PROCESS
RAW MATERIAL SUPPLY PHASE
GEMDOUBS recycles paper and cardboard recovered from:
- 30% from household packaging recovered by local authorities (mainly Regional);
- 70% from product packaging collected from mass distribution (agri-food...) and industry.
The raw material is delivered in the form of compressed bales, each weighing between 300 and 1500 Kg, to be stored in the bales bay.
LOADING PHASE
The bales are brought by forklift operators to the elevator belt, which takes them up into the pulper tank, where they are defibrated.
TRITURATION PHASE
In the first stage of the trituration process, the bales are milled with water by the pulper's rotor. This defibrates the paper. The paper fibre (cellulose) is separated from most of the waste - plastics, metals, sludge...
TREATMENT PHASE
The purifiers continue this work in greater detail, targeting different types of impurities. The cleaners complete the treatment phase by definitively separating the plastics, staples, glues, so that nothing is left other than the cellulose fibres to be used to make the paper. This is the pulp.
FORMING PHASE
The papermaking process starts.

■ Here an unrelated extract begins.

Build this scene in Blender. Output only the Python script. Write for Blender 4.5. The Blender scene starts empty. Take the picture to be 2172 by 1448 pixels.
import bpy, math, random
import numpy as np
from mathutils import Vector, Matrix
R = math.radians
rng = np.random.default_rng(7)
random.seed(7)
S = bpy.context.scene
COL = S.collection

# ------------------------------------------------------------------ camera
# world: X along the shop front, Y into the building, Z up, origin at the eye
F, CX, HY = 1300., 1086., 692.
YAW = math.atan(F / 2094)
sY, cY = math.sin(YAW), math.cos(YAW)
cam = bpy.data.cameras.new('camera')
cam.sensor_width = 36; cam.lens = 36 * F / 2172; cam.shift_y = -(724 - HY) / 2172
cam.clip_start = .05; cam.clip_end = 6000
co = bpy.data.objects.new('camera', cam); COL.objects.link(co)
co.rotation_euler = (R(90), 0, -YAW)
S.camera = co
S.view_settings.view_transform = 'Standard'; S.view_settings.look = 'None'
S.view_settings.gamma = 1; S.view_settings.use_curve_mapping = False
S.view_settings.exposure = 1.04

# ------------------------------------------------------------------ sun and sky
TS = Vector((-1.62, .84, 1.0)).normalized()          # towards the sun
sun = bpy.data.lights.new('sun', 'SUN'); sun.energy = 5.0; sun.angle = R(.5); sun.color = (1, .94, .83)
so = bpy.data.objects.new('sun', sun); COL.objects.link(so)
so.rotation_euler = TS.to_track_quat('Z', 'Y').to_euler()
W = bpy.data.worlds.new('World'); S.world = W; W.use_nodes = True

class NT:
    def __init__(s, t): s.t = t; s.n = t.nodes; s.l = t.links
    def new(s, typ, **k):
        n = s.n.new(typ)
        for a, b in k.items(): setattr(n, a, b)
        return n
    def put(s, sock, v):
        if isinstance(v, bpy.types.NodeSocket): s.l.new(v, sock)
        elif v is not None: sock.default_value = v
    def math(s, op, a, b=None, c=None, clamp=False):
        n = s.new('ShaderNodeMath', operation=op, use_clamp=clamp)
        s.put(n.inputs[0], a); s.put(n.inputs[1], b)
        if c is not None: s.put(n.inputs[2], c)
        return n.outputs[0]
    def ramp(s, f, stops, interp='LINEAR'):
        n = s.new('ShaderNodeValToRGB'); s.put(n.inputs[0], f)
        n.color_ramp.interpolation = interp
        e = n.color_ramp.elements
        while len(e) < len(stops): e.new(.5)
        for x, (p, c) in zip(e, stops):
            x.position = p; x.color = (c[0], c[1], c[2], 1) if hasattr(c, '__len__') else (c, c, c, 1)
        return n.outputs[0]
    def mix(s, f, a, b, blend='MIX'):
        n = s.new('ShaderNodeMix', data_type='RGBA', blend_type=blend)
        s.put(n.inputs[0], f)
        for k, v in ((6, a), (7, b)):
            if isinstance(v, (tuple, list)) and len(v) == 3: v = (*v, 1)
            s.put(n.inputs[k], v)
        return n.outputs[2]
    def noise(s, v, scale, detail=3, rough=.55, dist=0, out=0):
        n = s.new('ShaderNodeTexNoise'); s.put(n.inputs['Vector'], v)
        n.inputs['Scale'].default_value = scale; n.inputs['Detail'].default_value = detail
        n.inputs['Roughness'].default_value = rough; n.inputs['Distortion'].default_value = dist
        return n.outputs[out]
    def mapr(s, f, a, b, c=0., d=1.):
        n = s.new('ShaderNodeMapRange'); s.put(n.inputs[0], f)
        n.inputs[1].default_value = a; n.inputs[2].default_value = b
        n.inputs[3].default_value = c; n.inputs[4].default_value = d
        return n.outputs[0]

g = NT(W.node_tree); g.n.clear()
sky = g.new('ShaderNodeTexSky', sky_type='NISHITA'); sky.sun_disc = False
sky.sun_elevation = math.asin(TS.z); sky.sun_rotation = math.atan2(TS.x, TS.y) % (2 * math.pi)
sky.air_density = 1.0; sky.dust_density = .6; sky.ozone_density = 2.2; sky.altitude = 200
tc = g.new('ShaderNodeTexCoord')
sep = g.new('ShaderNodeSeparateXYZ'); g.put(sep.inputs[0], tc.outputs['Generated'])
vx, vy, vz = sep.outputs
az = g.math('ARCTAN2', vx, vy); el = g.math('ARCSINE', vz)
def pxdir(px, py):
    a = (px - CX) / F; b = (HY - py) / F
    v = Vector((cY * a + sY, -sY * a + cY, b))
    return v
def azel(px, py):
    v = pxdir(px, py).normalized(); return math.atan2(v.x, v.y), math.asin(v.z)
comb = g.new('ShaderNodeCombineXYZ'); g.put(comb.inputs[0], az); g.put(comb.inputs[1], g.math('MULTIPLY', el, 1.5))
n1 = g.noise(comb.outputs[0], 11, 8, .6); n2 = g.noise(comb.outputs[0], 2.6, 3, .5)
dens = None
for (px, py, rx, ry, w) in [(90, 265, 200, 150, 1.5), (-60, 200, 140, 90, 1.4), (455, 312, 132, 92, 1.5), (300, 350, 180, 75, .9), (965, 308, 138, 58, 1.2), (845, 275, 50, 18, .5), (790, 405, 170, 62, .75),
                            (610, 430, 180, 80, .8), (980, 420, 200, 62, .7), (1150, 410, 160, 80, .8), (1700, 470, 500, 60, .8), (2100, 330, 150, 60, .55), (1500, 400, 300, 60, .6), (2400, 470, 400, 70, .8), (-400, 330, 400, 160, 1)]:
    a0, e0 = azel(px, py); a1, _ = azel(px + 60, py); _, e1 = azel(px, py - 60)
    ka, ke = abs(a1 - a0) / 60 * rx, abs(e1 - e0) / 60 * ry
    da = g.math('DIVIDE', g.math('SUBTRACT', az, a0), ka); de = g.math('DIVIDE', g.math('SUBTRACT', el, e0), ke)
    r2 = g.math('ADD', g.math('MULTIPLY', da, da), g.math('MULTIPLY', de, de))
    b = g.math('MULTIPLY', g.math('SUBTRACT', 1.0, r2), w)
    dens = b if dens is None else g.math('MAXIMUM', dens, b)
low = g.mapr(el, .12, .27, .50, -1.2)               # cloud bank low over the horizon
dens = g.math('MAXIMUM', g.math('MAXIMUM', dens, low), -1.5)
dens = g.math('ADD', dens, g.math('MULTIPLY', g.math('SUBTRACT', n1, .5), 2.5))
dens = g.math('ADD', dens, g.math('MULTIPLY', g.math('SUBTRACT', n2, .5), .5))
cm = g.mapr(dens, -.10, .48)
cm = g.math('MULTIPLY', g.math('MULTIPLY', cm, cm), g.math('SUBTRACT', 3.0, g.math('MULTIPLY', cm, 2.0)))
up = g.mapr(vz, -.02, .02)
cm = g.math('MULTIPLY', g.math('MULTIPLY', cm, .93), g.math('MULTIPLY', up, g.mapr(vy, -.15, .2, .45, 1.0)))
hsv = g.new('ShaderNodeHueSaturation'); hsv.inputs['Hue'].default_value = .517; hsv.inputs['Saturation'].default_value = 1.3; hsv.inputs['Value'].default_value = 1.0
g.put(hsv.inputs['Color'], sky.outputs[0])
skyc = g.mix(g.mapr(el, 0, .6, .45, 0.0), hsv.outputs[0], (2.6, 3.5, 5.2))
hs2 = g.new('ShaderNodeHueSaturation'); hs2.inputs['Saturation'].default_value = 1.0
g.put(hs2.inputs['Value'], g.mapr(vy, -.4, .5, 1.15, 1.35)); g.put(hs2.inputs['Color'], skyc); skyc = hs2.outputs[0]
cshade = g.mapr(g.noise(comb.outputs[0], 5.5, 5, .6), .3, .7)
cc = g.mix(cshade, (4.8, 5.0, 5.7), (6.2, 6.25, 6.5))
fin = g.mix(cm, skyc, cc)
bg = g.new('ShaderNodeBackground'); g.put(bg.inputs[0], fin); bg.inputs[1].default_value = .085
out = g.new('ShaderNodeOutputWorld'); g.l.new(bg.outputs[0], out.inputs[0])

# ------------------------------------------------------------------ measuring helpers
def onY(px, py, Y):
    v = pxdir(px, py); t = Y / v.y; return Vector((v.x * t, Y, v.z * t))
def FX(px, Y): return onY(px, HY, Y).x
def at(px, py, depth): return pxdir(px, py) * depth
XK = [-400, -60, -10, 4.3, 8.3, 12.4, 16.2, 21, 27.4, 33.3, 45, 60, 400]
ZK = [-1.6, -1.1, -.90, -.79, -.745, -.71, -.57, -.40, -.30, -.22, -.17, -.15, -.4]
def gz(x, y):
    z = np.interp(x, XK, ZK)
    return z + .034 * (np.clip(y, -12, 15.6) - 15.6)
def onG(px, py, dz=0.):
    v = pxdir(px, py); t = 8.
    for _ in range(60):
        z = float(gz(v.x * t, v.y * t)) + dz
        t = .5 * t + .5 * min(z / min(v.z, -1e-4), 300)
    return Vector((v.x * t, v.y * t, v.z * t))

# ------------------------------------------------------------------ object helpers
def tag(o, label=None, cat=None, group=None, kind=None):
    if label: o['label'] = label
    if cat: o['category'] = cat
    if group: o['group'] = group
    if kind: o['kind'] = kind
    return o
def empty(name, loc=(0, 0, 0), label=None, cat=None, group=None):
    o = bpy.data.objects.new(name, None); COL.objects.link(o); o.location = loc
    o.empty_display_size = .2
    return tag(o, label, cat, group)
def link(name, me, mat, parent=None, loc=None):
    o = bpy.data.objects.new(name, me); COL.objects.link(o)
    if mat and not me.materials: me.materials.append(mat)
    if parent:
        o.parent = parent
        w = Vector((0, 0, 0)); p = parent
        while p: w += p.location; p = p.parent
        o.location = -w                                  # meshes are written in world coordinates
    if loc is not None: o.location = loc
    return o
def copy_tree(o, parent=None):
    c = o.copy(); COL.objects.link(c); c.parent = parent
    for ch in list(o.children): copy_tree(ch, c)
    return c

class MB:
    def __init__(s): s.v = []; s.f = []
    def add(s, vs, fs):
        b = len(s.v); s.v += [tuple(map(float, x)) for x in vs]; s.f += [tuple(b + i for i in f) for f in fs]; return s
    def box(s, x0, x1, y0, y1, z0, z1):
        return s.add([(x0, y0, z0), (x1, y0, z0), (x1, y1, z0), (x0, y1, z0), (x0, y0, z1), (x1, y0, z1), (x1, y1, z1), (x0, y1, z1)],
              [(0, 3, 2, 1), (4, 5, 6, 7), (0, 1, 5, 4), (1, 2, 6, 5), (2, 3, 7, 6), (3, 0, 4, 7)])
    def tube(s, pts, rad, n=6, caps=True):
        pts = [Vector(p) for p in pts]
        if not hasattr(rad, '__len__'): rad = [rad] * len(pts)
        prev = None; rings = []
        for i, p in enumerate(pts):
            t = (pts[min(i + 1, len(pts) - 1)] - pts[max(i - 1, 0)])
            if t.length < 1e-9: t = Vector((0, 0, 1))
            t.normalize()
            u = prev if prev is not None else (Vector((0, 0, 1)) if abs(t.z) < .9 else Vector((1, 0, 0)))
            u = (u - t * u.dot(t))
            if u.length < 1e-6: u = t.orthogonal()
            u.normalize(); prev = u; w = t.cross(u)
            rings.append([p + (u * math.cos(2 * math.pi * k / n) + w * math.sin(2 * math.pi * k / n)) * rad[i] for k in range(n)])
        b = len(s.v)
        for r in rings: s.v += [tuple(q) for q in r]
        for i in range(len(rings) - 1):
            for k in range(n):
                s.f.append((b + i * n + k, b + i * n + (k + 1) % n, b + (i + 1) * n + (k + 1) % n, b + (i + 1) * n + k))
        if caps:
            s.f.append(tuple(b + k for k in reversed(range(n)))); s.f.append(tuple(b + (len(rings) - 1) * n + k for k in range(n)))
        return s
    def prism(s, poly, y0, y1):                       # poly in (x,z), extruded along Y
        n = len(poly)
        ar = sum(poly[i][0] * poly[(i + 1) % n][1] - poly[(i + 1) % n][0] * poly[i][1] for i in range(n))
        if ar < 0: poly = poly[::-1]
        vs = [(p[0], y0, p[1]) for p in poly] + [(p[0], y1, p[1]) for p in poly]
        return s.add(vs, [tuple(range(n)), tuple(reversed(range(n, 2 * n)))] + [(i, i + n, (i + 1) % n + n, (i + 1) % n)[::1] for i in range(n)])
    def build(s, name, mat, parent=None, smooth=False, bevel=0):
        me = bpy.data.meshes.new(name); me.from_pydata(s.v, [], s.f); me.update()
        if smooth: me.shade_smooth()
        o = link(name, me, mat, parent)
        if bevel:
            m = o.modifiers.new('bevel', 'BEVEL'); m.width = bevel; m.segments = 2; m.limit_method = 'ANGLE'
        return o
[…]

The pulp, composed of water and fibres, is projected onto the "wire", a kind of conveyor belt through which water is aspirated, leaving behind the fibres to form the paper, which is still very wet.
A continuous paper web is thus formed, according to a certain width and a certain thickness (determining the grammage).
DRYING PHASE
The paper, still very soft and wet, then goes through roller presses which mechanically withdraw as much water as possible.
The drying must then be completed by thermal means: The paper strip now travels around the circumference of about 50 large-size drying cylinders, brought to 130°C by a water vapour circulation system.
In order to obtain a less "blotting-paper-like" and more solid paper, starch is deposited on it before the last drying cylinders by a roller system called a "size-press".
FINISHING PHASE
The now dry paper strip is wound around a metal mandrel at the end of the line to create a mother reel. The paper's characteristics are continuously measured and checked by a scanner positioned just before this stage.
CONDITIONING PHASE
Second reeling phase: the mother reel is transferred to the winding machine. The paper is unwound and rewound, this time onto cardboard mandrels, to make several daughter reels, fastened with adhesive and labelled.
The reels of C.B.P. (Corrugated Base Paper) thus obtained have a width of up to approximately 3.35 m. The mother reel can make 2 to 3 daughter reels in the direction of the winding. In the direction of the width, several daughter reels of additional smaller "widths" can be cut.
These reels are then transferred to a finished product storage facility and stored upright, before being sent to customers.